- [Source material]
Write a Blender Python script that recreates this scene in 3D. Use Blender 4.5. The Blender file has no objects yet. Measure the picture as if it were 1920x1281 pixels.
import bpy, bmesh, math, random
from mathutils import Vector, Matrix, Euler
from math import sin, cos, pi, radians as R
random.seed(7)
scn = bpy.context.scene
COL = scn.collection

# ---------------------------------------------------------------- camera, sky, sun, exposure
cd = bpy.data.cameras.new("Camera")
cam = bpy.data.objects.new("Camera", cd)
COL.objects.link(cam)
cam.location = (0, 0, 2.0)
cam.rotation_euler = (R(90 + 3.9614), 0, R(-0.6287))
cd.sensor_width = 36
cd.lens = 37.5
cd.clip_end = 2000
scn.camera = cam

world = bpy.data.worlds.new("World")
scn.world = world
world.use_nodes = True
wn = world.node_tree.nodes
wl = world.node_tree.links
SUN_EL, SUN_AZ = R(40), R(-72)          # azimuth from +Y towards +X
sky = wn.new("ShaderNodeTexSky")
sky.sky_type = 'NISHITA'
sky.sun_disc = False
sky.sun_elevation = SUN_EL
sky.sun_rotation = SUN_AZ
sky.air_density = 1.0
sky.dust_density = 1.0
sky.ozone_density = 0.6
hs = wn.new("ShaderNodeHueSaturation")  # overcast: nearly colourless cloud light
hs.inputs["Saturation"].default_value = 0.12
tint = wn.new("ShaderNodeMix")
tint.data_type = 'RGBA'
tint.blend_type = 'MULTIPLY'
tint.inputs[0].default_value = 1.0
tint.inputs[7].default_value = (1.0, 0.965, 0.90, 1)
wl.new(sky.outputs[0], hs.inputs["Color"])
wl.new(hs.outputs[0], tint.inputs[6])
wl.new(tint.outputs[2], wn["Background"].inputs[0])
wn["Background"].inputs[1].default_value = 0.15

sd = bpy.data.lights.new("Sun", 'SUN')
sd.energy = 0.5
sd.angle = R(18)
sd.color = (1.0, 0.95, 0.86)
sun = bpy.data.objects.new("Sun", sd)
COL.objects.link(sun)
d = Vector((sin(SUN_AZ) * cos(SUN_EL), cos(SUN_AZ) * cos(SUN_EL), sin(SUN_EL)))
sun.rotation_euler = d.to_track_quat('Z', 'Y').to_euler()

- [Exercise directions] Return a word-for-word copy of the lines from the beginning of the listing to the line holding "scn.camera = cam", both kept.

- [Task solution]
Write a Blender Python script that recreates this scene in 3D. Use Blender 4.5. The Blender file has no objects yet. Measure the picture as if it were 1920x1281 pixels.
import bpy, bmesh, math, random
from mathutils import Vector, Matrix, Euler
from math import sin, cos, pi, radians as R
random.seed(7)
scn = bpy.context.scene
COL = scn.collection

# ---------------------------------------------------------------- camera, sky, sun, exposure
cd = bpy.data.cameras.new("Camera")
cam = bpy.data.objects.new("Camera", cd)
COL.objects.link(cam)
cam.location = (0, 0, 2.0)
cam.rotation_euler = (R(90 + 3.9614), 0, R(-0.6287))
cd.sensor_width = 36
cd.lens = 37.5
cd.clip_end = 2000
scn.camera = cam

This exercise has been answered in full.